Ein sehr hochrangiger, pragmatischer und zukunftsorientierter Offizier meinte vor einiger Zeit, dass das Bundesheer zur Bewältigung seiner Aufgaben im In- und Ausland logischerweise aus zwei Komponenten bestehen müsse: nämlich aus einer qualitativ hochstehenden kleinen Berufskomponente und aus einer gleichfalls qualitativ hochstehenden größeren Reservekomponente. Dieser Personalmix ist die finanziell günstigste Lösung, da man diese leistungsfähige Reservekomponente (Profimiliz) – im Gegensatz zu den Berufssoldaten – nur bei den tatsächlichen Übungen und Einsätzen zu entlohnen hätte.

Aufgrund der erfolgten Reduktion der verpflichteten Wehrdienstzeiten auf sechs plus null Monate wird logischerweise (null ist gleich null) keine verpflichtete Reserve (Milizkomponente) aufzubauen sein. Auch die (im Rahmen der Wehrpflicht) rechtlich mögliche Einberufung zu einigen wenigen Übungen ist politisch kaum denkbar.
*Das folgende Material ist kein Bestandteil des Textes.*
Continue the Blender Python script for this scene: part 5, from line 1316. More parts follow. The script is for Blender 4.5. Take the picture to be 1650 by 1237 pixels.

Eine formierbare „Miliz“ (eine leistungsfähige Reservekomponente) ist damit sicher nicht aufzubauen.

Daher bleibt als Lösungsansatz ein klares und pragmatisches Konzept zur Schaffung von freiwilligen Reservisten (nach österreichischer Diktion: freiwillige Miliz), die in personalrechtlicher Hinsicht keine Präsenzdiener sind, sondern einen dienstrechtlichen Vertrag mit dem Verteidigungsministerium eingehen und ihren damit eingegangenen dienstrechtlichen Verpflichtungen in Form einer (in Ergänzung zu ihrem „Zivilberuf“) nebenberuflichen Teilzeitbeschäftigung beim Bundesheer nachgehen.

Diese nebenberuflichen Teilzeitsoldaten (aller Dienstgrade und Verwendungsebenen) der aufzustellenden Reservestreitkräfte müssen natürlich aliquot entsprechend ihres Dienstgrades und ihrer tatsächlichen Dienstzeiten entlohnt werden. (Sogenannte Attraktivierungen und Anreize reichen hier keinesfalls!)

Jährlicher Mindestansatz – nach internationalem Standard – ist eine Wochenendübung im Reserveverband pro Monat sowie eine zehntägige Übung bzw. ein zehntägiger Einsatz. Weitere Einsatzformen gilt es gesetzlich abzusichern. Somit wäre zusätzlich zum Zivilberuf – zumindest – ein weiteres (15.) Monatsgehalt mit allen Sozialleistungen inklusive voller Pensionsanrechnungen vorzusehen. Die hohe Übungsfrequenz würde die Aufstellung von wirklich professionalisierten Einheiten und sogar Verbänden ermöglichen. Man kann diese Teilzeitsoldaten sowohl als Einzelperson sowie in Form von Personalmodulen in größeren Organisationsformen zur kostengünstigen Verstärkung z.B. der aktiven Brigaden als auch in Form von eigenen voll strukturierten Reserveverbänden (z.B. Bataillonen) nutzen.

Die Professionalisierung liegt also nicht nur in der weit intensiveren Ausbildungsfrequenz und in der weit intensiver organisierten Nutzungsmöglichkeit, sondern auch im Vertragsverhältnis mit dem Verteidigungsministerium.

Objektive Lagebeurteilung nötig

Es gilt also, das Bundesheer nicht krank- bzw. schönzureden, sondern eine objektive Lagebeurteilung vorzunehmen und alles zu tun, um eine sinnvolle, leistungsfähige und ökonomische Lösung für unsere Verteidigungsbereitschaft – auch im Rahmen der Europäischen Union – vorzunehmen.